According to the MAU, Mandaeans are now scattered throughout the Middle East, Asia and Europe, with at least 1,400 Mandaeans seeking asylum in Jordan.
Rights groups have warned that the Mandaeans’ ancient language, culture and religion are facing extinction due to their displacement around the world.
“If we were animals being decimated like this and nearing extinction, there would be NGOs formed around protecting us,” Hasan said. “But the world has ignored us. No one is trying to protect us.”
Hasan tells The Indy that Mandaean asylum seekers and refugees have lost hope for the survival of their religious practices. “We are only looking for safety and a future for our children,” he says. “We don’t have the energy to think about the survival of our culture.”

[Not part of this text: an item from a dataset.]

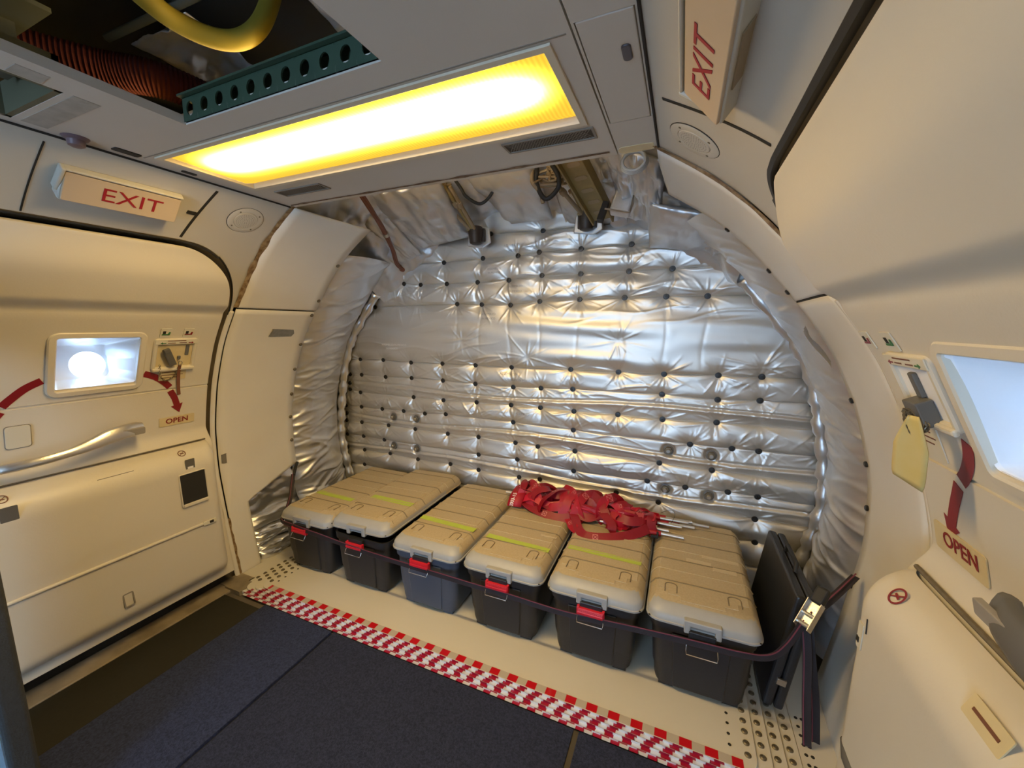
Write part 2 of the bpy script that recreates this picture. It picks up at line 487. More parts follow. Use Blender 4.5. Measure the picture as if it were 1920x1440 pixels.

Asylum seekers are not permitted to work in Jordan and those The Indy spoke to in Amman say they are not receiving assistance from the United Nations Refugee Agency. Many are living off their dwindling savings from Iraq. Assuming an unexpected emergency doesn’t eat up all of the funds, Hasan estimates his current savings won’t last him more than another year.
His only chance at a normal life for himself and his family is if they are resettled, but all of their applications have so far been rejected.
“I don’t care what country I go to,” Hasan said. “I just want to go to any country where my family and I can be safe; whether that’s France or Somalia, I don’t care. Our lives are so hard and precarious here in Jordan. When our money finishes, we will have no choice but to return to Iraq to die.”